With my previous FoI about New Bus fuel consumption now the subject of ICO investigation, I must be mad to put in another one. So I have:

Dear Transport for London,

Could I kindly request the following information:

1) A copy of any guidance issued to New Bus for London second crew
around their duties, roles and responsibilities. If this is too
large, I am specifically looking for instruction around:
i) What to do if a passenger tries to board or alight between
ii) How the rear platform is managed between stops with respect to
passengers being allowed to enter it
iii) What to do if someone boards the vehicle and doesn’t touch in
iv) the official job title of the second crewmember

2) Guidance issued to the driver about how the rear platform is to
be operated when the second crew member is present and when they
are absent

3) Confirmation as to whether or not the second crew is considered
necessary for operation of the vehicle in open platform mode (i.e.
in the case of the second crew not appearing for the booked turn is
the bus taken out of service, operated in open platform mode
without second crew or operated solely by the driver with all doors
closed while in motion like a conventional vehicle)

4) Further to information received in response to request
IRV-141-1213 about the fuel consumption of hybrids on route 73,
could I have the same figure for the existing five B5LH model
hybrids used on route 24 from 11/2012 to 6/2013

5) Confirmation that the kerb weight of initial production NBfL’s
is 12460kg as visible on photographs of the vehicles.

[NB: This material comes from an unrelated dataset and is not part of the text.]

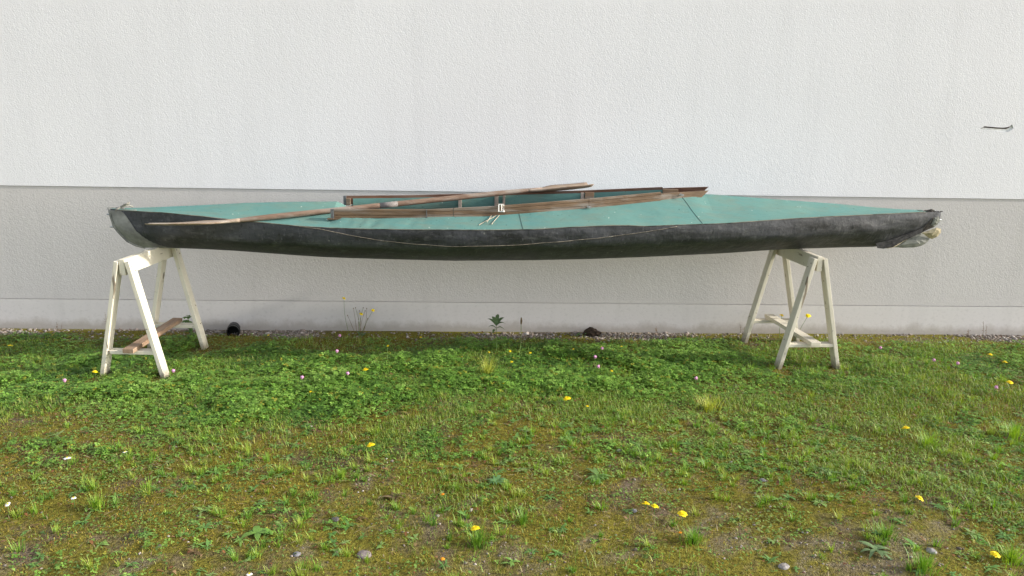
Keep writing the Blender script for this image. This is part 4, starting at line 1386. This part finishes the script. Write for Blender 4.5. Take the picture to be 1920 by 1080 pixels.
# weeds along the wall
def stem_path(p0, p1, sag=.0, n=6):
    p0 = Vector(p0); p1 = Vector(p1); out = []
    for i in range(n):
        t = i / (n - 1)
        out.append(p0.lerp(p1, t) + Vector((sag * math.sin(math.pi * t), 0, 0)))
    return out

def leaf_mesh(m, base, ang, L, w, rise, droop, n=6):
    base = Vector(base); P = []
    for i in range(n + 1):
        t = i / n
        ww = w * math.sin(math.pi * (.08 + .9 * t)) ** .8
        c = base + Vector((math.cos(ang) * L * t, math.sin(ang) * L * t, rise * L * t - droop * L * t * t))
        sd_ = Vector((-math.sin(ang), math.cos(ang), 0)) * ww
        P.append([c - sd_ + Vector((0, 0, ww * .3)), c, c + sd_ + Vector((0, 0, ww * .3))])
    m.grid(P)

M_WLEAF = mat_plain('weed_leaf', (.09, .17, .045), .6, 0, .3, 50)
M_DLEAF = mat_plain('dark_weed_leaf', (.095, .15, .06), .6, 0, .35, 50)

def wall_weed():
    root = empty('flowering_weed', (-.90, 5.22, gz(-.9, 5.22)), 'tall thin weed with tiny yellow flowers in front of the plinth', 'weed')
    tips = [(-1.005, 5.25, .250, 1), (-.985, 5.26, .120, 0), (-.94, 5.25, .175, 0), (-.925, 5.25, .180, 0), (-.90, 5.26, .155, 0), (-.885, 5.25, .135, 1), (-.87, 5.25, .180, 0), (-.845, 5.25, .175, 0),
            (-.855, 5.24, .16, 0), (-.80, 5.25, .163, 1), (-.84, 5.25, .10, 0)]
    for i, (x, y, z, fl) in enumerate(tips):
        bx = -.90 + (x + .90) * .30 + R.uniform(-.02, .02)
        if i == 0: bx = -.97
        MB().tube(stem_path((bx, 5.225, gz(bx, 5.225) - .005), (x, y, z), R.uniform(-.012, .012)), [.0016, .0015, .0013, .0012, .0011, .001], 5).build('stem', M_DRYSTALK if i % 3 else M_STALK, root)
        if fl:
            o = link('petals', HEADS['yellow'], None, root, (x, y, z + .002)); o.scale = (.75,) * 3; o.rotation_euler = (.5, R.uniform(-.3, .3), 1)
        else:
            b = MB().tube([(x, y, z - .004), (x, y, z), (x + .001, y, z + .006)], [.0018, .0036, .001], 6)
            b.build('seed_head', M_DRYSTALK, root)
    m = MB()
    for i in range(12):
        leaf_mesh(m, (-.87 + R.uniform(-.03, .03), 5.20, gz(-.87, 5.2) + .005), R.uniform(0, 6.3), R.uniform(.03, .06), .007, R.uniform(.3, .9), .7)
    m.build('foliage', M_DLEAF, root)
wall_weed()

def leafy_plant(name, x, y, top, label, leaves, stalkM, leafM):
    root = empty(name, (x, y, gz(x, y)), label, 'weed')
    p1 = Vector(top)
    MB().tube(stem_path((x, y, gz(x, y) - .01), p1, .006, 7), [.0026, .0025, .0023, .0022, .002, .0018, .0015], 6).build('stem', stalkM, root)
    for (t, ang, L, w, rise, droop) in leaves:
        b = Vector((x, y, gz(x, y))).lerp(p1, t)
        m = MB(); leaf_mesh(m, b, ang, L, w, rise, droop)
        m.build('leaf', leafM, root, smooth=True)
    return root
leafy_plant('broad_leaved_weed', .078, 4.72, (.085, 4.99, .125), 'broad-leaved weed on a pale stem standing before the plinth at the middle',
    [(1, 2.6, .075, .014, 1.25, .75), (1, 2.0, .07, .013, 1.5, .8), (1, 1.4, .075, .014, 1.6, .75), (1, .75, .08, .015, 1.3, .75), (1, .3, .07, .014, 1.0, .9), (.92, 3.0, .06, .012, .9, .9), (.9, .0, .06, .012, .8, 1.0), (.85, 4.2, .05, .012, .7, .9)], M_STALK, M_DLEAF)
r_ = empty('seed_stalk', (.226, 4.637, gz(.226, 4.637)), 'brown seed stalk on a pale stem right of the broad-leaved weed', 'weed')
MB().tube(stem_path((.226, 4.637, gz(.226, 4.637) - .01), (.255, 4.95, .145), .006, 7), .0019, 6).build('stem', M_STALK, r_)
MB().tube([(.255, 4.95, .140), (.256, 4.955, .155), (.257, 4.956, .172), (.256, 4.955, .188), (.255, 4.955, .196)], [.0025, .0065, .0075, .005, .002], 7).build('seed_head', M_DRYSTALK, r_)
leafy_plant('leafy_sapling', -2.02, 5.03, (-2.045, 5.06, .16), 'small leafy sapling behind the cream trestle brace board',
    [(t, R.uniform(0, 6.28), R.uniform(.03, .055), R.uniform(.009, .014), R.uniform(.1, .7), R.uniform(.2, .8)) for t in np.linspace(.15, 1, 26)], M_STALK, M_WLEAF)
r_ = empty('peat_clump', (.79, 5.25, gz(.79, 5.25)), 'dark brown clump of soil and roots at the plinth right of the middle', 'soil clump')
V_ = []; F_ = []
b = bmesh.new(); bmesh.ops.create_icosphere(b, subdivisions=3, radius=.05)
for v in b.verts:
    n_ = float(fbm(v.co.x * 60 + 9, v.co.y * 60 + v.co.z * 50, 13, 3))
    v.co *= .55 + .9 * n_; v.co.x *= 1.25; v.co.z *= .8
me_ = bpy.data.meshes.new('soil'); b.to_mesh(me_); b.free(); me_.materials.append(M_PEAT)
link('soil', me_, None, r_, (.79, 5.25, gz(.79, 5.25) + .012))
m_ = MB()
for i in range(16):
    leaf_mesh(m_, (.72 + R.uniform(-.04, .04), 5.23, gz(.72, 5.23) + .004), R.uniform(0, 6.3), R.uniform(.025, .05), .006, R.uniform(.4, 1.2), .7)
m_.build('foliage', M_WLEAF, r_)
for (x, y, h, lab) in [(-2.70, 5.24, .135, 'thin dry stalk at the plinth left of the cream trestle'), (3.72, 5.24, .115, 'thin dry stalk at the plinth near the right edge'),
                       (3.60, 5.25, .05, 'short dry sprig at the plinth below the gouge'), (-3.02, 5.2, .07, 'small dry sprig by the plinth at the left edge'),
                       (1.88, 5.22, .085, 'pair of dark dry sprigs behind the beige trestle'), (1.26, 5.25, .055, 'tiny dry sprig at the plinth left of the beige trestle')]:
    r_ = empty('dry_stalk', (x, y, gz(x, y)), lab, 'weed', 'dry stalks along the plinth')
    for k in range(2):
        dx = R.uniform(-.02, .02)
        MB().tube(stem_path((x + k * .02, y, gz(x, y) - .005), (x + k * .02 + dx, y + .01, h * (1 - .25 * k)), .005), [.0014, .0013, .0012, .0011, .001, .0008], 5).build('stem', M_DRYSTALK, r_)
        m_ = MB()
        for i in range(4):
            t = .45 + .16 * i
            leaf_mesh(m_, (x + k * .02 + dx * t, y, gz(x, y) + h * (1 - .25 * k) * t), R.uniform(0, 6.3), .016, .0032, R.uniform(.2, 1), .4, 3)
        m_.build('seed_head', M_DRYSTALK, r_)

6) Confirmation that the placarded capacity of the initial
production NBfL’s is 62 seated + 18 standees for a total of 80 as
reported by Simon Harris of ITV News.

Yours faithfully,

Tom Barry

 The reason for asking about the second crew stuff should be blindingly  obvious after Helen’s post earlier.  The reason for asking the hybrid consumption is quite simple – the eventually extracted figure of 6.1mpg for B5LH’s on the 73 is not directly comparable to any NB4L route since they’ve never operated the 73.  The 24, on the other hand, has had 5 new B5LH’s for the last seven months which should provide a direct comparison on the same route.  The weight and capacity check is to confirm existing information and to allow us to add a correction factor to the fuel consumption in the case that it’s being achieved by moving fewer people about, which you don’t get prizes for.